I don't lay claim to knowing the answers to problems with transport but I do think our current planners are making the same mistakes as their predecessors - too much focus on trains, trying to exclude cars rather than make cars better, and producing plans for today's problems without considering whether those problems will exist by the time the new infrastructure or systems are built. On top of this, the WYCA, like other authorities, has added an absolutist mantra on the environment that does not reflect either the scientific consensus or the needs and expectations of the travelling public. The result of this will be a transport strategy and billions in infrastructure investment that, at best, will add no value to travel systems and, at worst, will actively destroy economic value to the detriment of the public and the environment.

2 comments:

Mark In Mayenne said...

I'm wondering if there isn't a possibility of standardising luggage, like industrial containers, but smaller.
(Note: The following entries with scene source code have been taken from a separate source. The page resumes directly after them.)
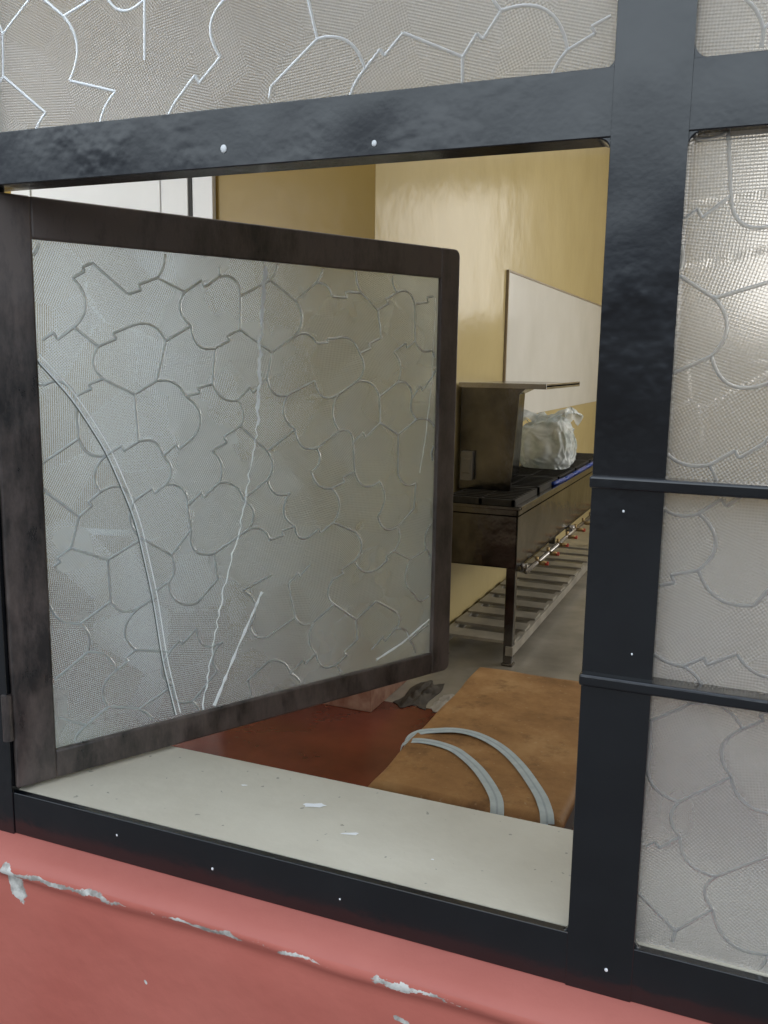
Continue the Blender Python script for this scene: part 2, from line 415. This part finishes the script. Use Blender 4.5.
# ---------------------------------------------------------------- kitchen range
M_steel=mottled('worn_steel',(.26,.25,.24),(.44,.42,.41),5,.25,.1,20,metal=.9)
M_steel_d=mottled('dark_greasy_steel',(.032,.030,.030),(.20,.19,.185),3.5,.18,.3,8,metal=.95,bdist=.012)
M_iron=mottled('cast_iron',(.012,.012,.012),(.03,.028,.026),20,.55,.2,80)
M_slat=mottled('grimy_steel_slat',(.26,.245,.22),(.42,.395,.35),8,.4,.1,50,metal=.2)
M_redk=new_mat('red_handle',(.40,.05,.03),.4)
M_brass=new_mat('brass_valve',(.35,.25,.12),.35,.9)
sx0,sx1,sy0,sy1=-1.53,-1.10,3.87,6.75
st=empty('cooking_range',((sx0+sx1)/2,(sy0+sy1)/2,0),label='long stainless steel commercial gas range against the ochre wall',category='stove')
def part(name,bm,mat,bevel=.004,smooth=False,**k):
    o=mk(name,bm,mat,bevel,smooth,**k); child(o,st); return o
bm=bmesh.new()
box(bm,sx0,sx1,sy0,sy0+.012,.53,.85); box(bm,sx0,sx1,sy1-.012,sy1,.53,.85)
box(bm,sx0,sx0+.012,sy0,sy1,.53,.85); box(bm,sx1-.012,sx1,sy0,sy1,.53,.85)
box(bm,sx0,sx1,sy0,sy1,.80,.815); box(bm,sx0,sx1,sy0,sy1,.53,.54)
box(bm,sx0,sx1+.012,sy0-.008,sy0+.03,.838,.855); box(bm,sx1-.03,sx1+.012,sy0,sy1,.838,.855); box(bm,sx0,sx0+.03,sy0,sy1,.838,.855)
part('body',bm,M_steel_d)
for yy in (sy0+.03,sy1-.06):
    for xx in (sx0+.005,sx1-.055):
        bm=bmesh.new(); box(bm,xx,xx+.05,yy-.02,yy+.03,0.012,.54); box(bm,xx-.006,xx+.056,yy-.026,yy+.036,0,.014)
        part('leg',bm,M_steel_d)
bm=bmesh.new()
box(bm,sx0,sx0+.04,sy0,sy1,.06,.11); box(bm,sx1-.04,sx1,sy0,sy1,.06,.11)
n=12
for i in range(n):
    y=sy0+.06+i*(sy1-sy0-.2)/(n-1); box(bm,sx0+.01,sx1-.01,y,y+.13,.105,.122)
part('slatted_undershelf',bm,M_slat,.002)
for i in range(5):
    bm=bmesh.new(); ya=sy0+.04+i*.56; yb=ya+.52; xa,xb=sx0+.03,sx1-.03
    box(bm,xa,xb,ya,ya+.02,.84,.885); box(bm,xa,xb,yb-.02,yb,.84,.885); box(bm,xa,xa+.02,ya,yb,.84,.885); box(bm,xb-.02,xb,ya,yb,.84,.885)
    for k in range(1,9):
        y=ya+k*(yb-ya)/9; box(bm,xa,xb,y-.006,y+.006,.862,.888)
    box(bm,(xa+xb)/2-.01,(xa+xb)/2+.01,ya,yb,.85,.884)
    cyl(bm,((xa+xb)/2,(ya+yb)/2,.815),((xa+xb)/2,(ya+yb)/2,.85),.06,20)
    part('burner_grate',bm,M_iron,.002)
bm=bmesh.new(); cyl(bm,(sx1+.03,sy0+.1,.50),(sx1+.03,sy1-.05,.50),.013,12)
for yy in (sy0+.12,sy0+1.4,sy1-.1): box(bm,sx1-.02,sx1+.035,yy-.01,yy+.01,.495,.54)
part('gas_pipe',bm,M_steel,0,True)
for i in range(9):
    y=sy0+.35+i*.28
    bm=bmesh.new(); cyl(bm,(sx1+.03,y,.50),(sx1+.085,y,.50),.013,12); cyl(bm,(sx1+.03,y,.50),(sx1+.03,y,.535),.009,10)
    part('gas_valve',bm,M_brass,0,True)
    bm=bmesh.new(); box(bm,sx1+.08,sx1+.092,y-.022,y+.022,.494,.506); cyl(bm,(sx1+.078,y,.50),(sx1+.096,y,.50),.012,10)
    part('valve_handle',bm,M_redk,.002)
bm=bmesh.new()
prism(bm,[(sx0,.888),(-1.235,.888),(-1.20,1.42),(-1.16,1.457),(sx0,1.457)],4.2,4.212)
prism(bm,[(sx0,.888),(-1.375,.888),(-1.355,1.40),(-1.24,1.457),(sx0,1.457)],4.2125,4.962)
bmesh.ops.recalc_face_normals(bm,faces=bm.faces)
part('back_panel',bm,M_steel_d,.002)
bm=bmesh.new(); box(bm,sx0,-1.045,4.16,5.10,1.46,1.472); box(bm,-1.053,-1.045,4.16,5.10,1.45,1.480)
box(bm,sx0,-1.045,4.155,4.166,1.45,1.478)
part('over_shelf',bm,M_steel,.002)
bm=bmesh.new(); box(bm,-1.51,-1.44,4.16,4.2,.94,1.10); box(bm,-1.50,-1.45,4.154,4.161,.98,1.06)
part('control_box',bm,mottled('grey_box',(.16,.155,.15),(.24,.235,.23),6,.35,0,metal=.5),.004)
bm=bmesh.new()
pts=[(-1.12,4.80,.868),(-1.103,5.05,.868),(-1.103,5.3,.868),(-1.103,5.8,.868),(-1.105,6.3,.868)]
for a,b in zip(pts,pts[1:]):
    cyl(bm,a,b,.0125,10); bmesh.ops.create_icosphere(bm,subdivisions=2,radius=.0125,matrix=Matrix.Translation(b))
mk('hose',bm,new_mat('blue_rubber',(.025,.06,.30),.35),smooth=True,label='blue hose lying along the front edge of the range',category='hose')

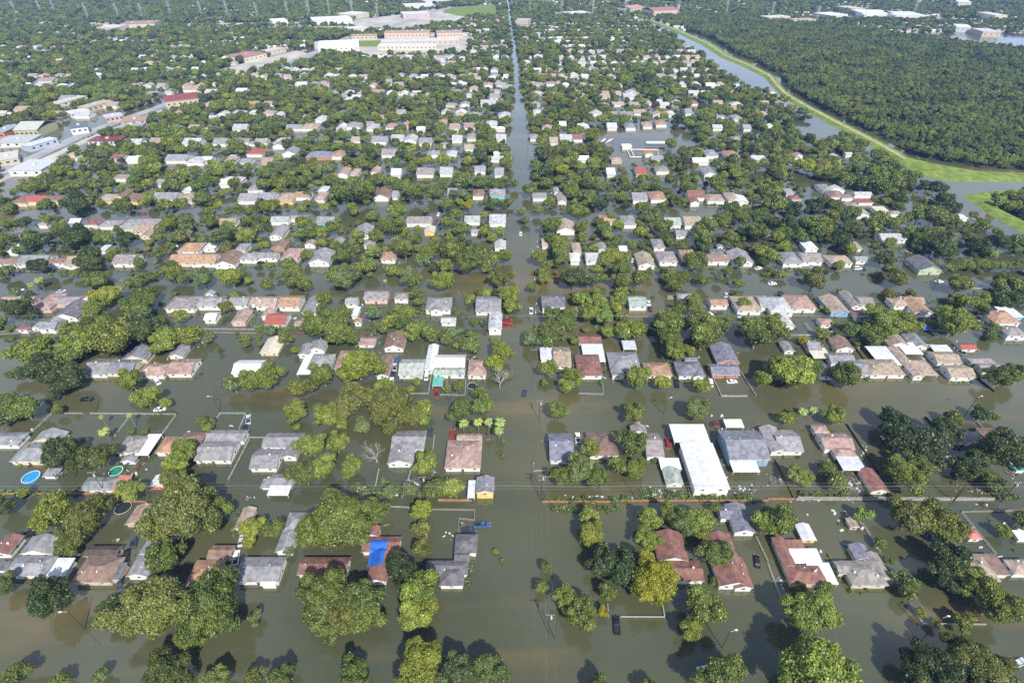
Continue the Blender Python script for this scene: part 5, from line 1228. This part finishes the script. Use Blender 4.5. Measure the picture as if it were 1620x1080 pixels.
while y < y1:
    x = x0
    while x < min(x1, (y * CP + HCAM * SP) * 900 / FPX):
        x += 4.6; px_, py_ = x + rr.uniform(-2.5, 2.5), y + rr.uniform(-2.5, 2.5)
        if in_poly(px_, py_, FOREST_W) or in_poly(px_, py_, FOREST2_W):
            nz = mnoise.noise(Vector((px_ / 38, py_ / 38, 0))); R = max(1.4, 2.8 + 1.0 * nz + rr.uniform(-1.1, 1.2))
            if mnoise.noise(Vector((px_ / 16, py_ / 16, 5))) < -.42: continue
            fp.append((px_, py_, R * .8 + rr.uniform(.2, 2.5) + 2.5 * nz, R, rr.uniform(.9, 1.4), rr.uniform(0, 6.28), rr.randrange(1000), rr.choice('mmbbomp' if nz > 0 else 'mmdmdo')))
    y += 4.6
fx = [p[0] for p in FOREST2_W]; fy = [p[1] for p in FOREST2_W]; y = min(fy)
while y < max(fy):
    x = min(fx)
    while x < max(fx):
        x += 5.5; q = (x + rr.uniform(-2, 2), y + rr.uniform(-2, 2))
        if in_poly(*q, FOREST2_W): R = rr.uniform(2.6, 4.4); fp.append((*q, R * .8 + 1, R, 1.1, rr.uniform(0, 6.28), rr.randrange(1000), rr.choice(KIND)))
    y += 5.5
scatter(fp, 'woodland', 'dense green wood beyond the grassy levee', sum([byc.get(c, [])[:n] for c, n in (('m', 5), ('d', 4), ('b', 1))], []), 'wood')
print('fill trees', len(pts), 'forest', len(fp))
# brush growing along the back lot lines
def brush():
    R = np.random.RandomState(4); V = []; runs = []
    for key, segs in {'E': [(0, 1010, 600, 1012, 1.4), (650, 1020, 830, 1035, 2)], 'C': [(230, 95, 610, 88, 1.5), (150, 48, 470, 50, 1.3), (560, 30, 1100, 22, 1.2)], 'F': [(560, 985, 900, 1000, 1.8), (0, 80, 260, 70, 2.2), (640, 75, 1180, 95, 2.0), (620, 1000, 1160, 1020, 1.2)],
                      'D': [(180, 15, 600, 22, 1.3), (1290, 22, 1420, 20, 1.2)], 'J': [(180, 1045, 600, 1050, 1.2), (700, 985, 1000, 1030, 1.2), (1020, 1030, 1420, 1035, 1.6), (560, 95, 800, 100, 1.4), (1170, 640, 1300, 900, .9)], 'K': [(300, 830, 440, 1000, 2.0), (160, 150, 500, 120, 1.3), (900, 180, 960, 260, 1.2), (1050, 960, 1300, 1000, 1.2)],
                      'M': [(1060, 965, 1280, 960, 1.6)], 'N': [(0, 965, 380, 970, 2.0), (640, 970, 760, 975, 1.6), (960, 1010, 1400, 1030, 1.6)], 'O': [(480, 965, 900, 985, 1.6), (1080, 172, 1360, 180, 1.3)]}.items():
        ox, oy, s = CROPS[key]
        for (a, b, c, d, rad) in segs: runs.append((G(ox + a / s, oy + b / s), G(ox + c / s, oy + d / s), rad))
    for h in HH:
        if h['c'][1] < 420 and random.random() < .5:
            g = h['W'][0]; yy = random.choice((g.y0 - .6, g.y1 + .8)); runs.append((Vector((g.x0, yy, 0)), Vector((g.x0 + (g.x1 - g.x0) * random.uniform(.3, 1), yy, 0)), random.uniform(.5, 1.0)))
            if random.random() < .5: xx = random.choice((g.x0 - 1.2, g.x1 + 1.2)); runs.append((Vector((xx, g.y0, 0)), Vector((xx, g.y1 + 4, 0)), random.uniform(.4, 1.1)))
    P = []; S = []
    for a, b, rad in runs:
        L = (b - a).length; nc = int(L / 1.6)
        for k in range(nc):
            if R.rand() < .25: continue
            q = a.lerp(b, (k + R.rand()) / nc); rr_ = rad * R.uniform(.5, 1.2); tone = R.uniform(.3, .95); n = int(70 * rr_ ** 1.6) + 12
            u = R.normal(size=(n, 3)); u /= np.linalg.norm(u, axis=1)[:, None]; P.append(np.array([q.x, q.y + R.normal() * .5, rr_ * .35]) + u * rr_ * R.uniform(.5, 1.0, (n, 1)) * np.array([1.1, 1, .8])); S.append(np.clip(tone + R.normal(size=n) * .15, 0, 1))
    P = np.vstack(P); S = np.concatenate(S); n = len(P); a = R.normal(size=(n, 3)); a /= np.linalg.norm(a, axis=1)[:, None]; b = np.cross(a, R.normal(size=(n, 3))); b /= np.linalg.norm(b, axis=1)[:, None]
    s = R.uniform(.14, .34, (n, 1)); V = np.stack([P - a * s, P - b * s, P + a * s, P + b * s], 1).reshape(-1, 3); me = bpy.data.meshes.new('undergrowth')
    me.vertices.add(4 * n); me.vertices.foreach_set('co', V.ravel()); me.loops.add(4 * n); me.loops.foreach_set('vertex_index', np.arange(4 * n)); me.polygons.add(n); me.polygons.foreach_set('loop_start', np.arange(n) * 4); me.polygons.foreach_set('loop_total', np.full(n, 4))
    me.materials.append(M_LEAF); me.update(calc_edges=True); at = me.attributes.new('shade', 'FLOAT', 'FACE'); at.data.foreach_set('value', S.astype(np.float32))
    tag(ob('undergrowth', me, col=(.13, .17, .045)), 'weedy undergrowth along the back lot lines', 'undergrowth', kind='stuff'); print('brush', n)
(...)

So short range autonomous cars take you and your baggage to a railway station where your standard baggage is packed and your train takes you near to your destination and a car takes you and your luggage the rest of the way. Even bikes and hand-pulled luggage could fit into this scheme. Blue sky thinking I know.

Chris Hughes said...

Thank you for expressing the same concern I have about the future/viability of public transport. We should in invest in some small, cheap, quick improvements in public transport - ensuring that trains are more pleasant (finally get rid of pacer trains), and ensure capacity (e.g. double-decker buses). But, my problem with HS2 is that it will be 15-20 years before it reaches Manchester/Leeds. Autonomous vehicles, despite ludicrous claims that they may be 5-10 years away, may well be here in 20-25 years. I have a vision where I order my autonomous vehicle to pick me up, and for to sit in the back make zoom calls, sleep, drink and then land at my destination. In which case, there would be almost no public transport (except planes), so any projects that are long-term in public transport may well have a use for only a decade.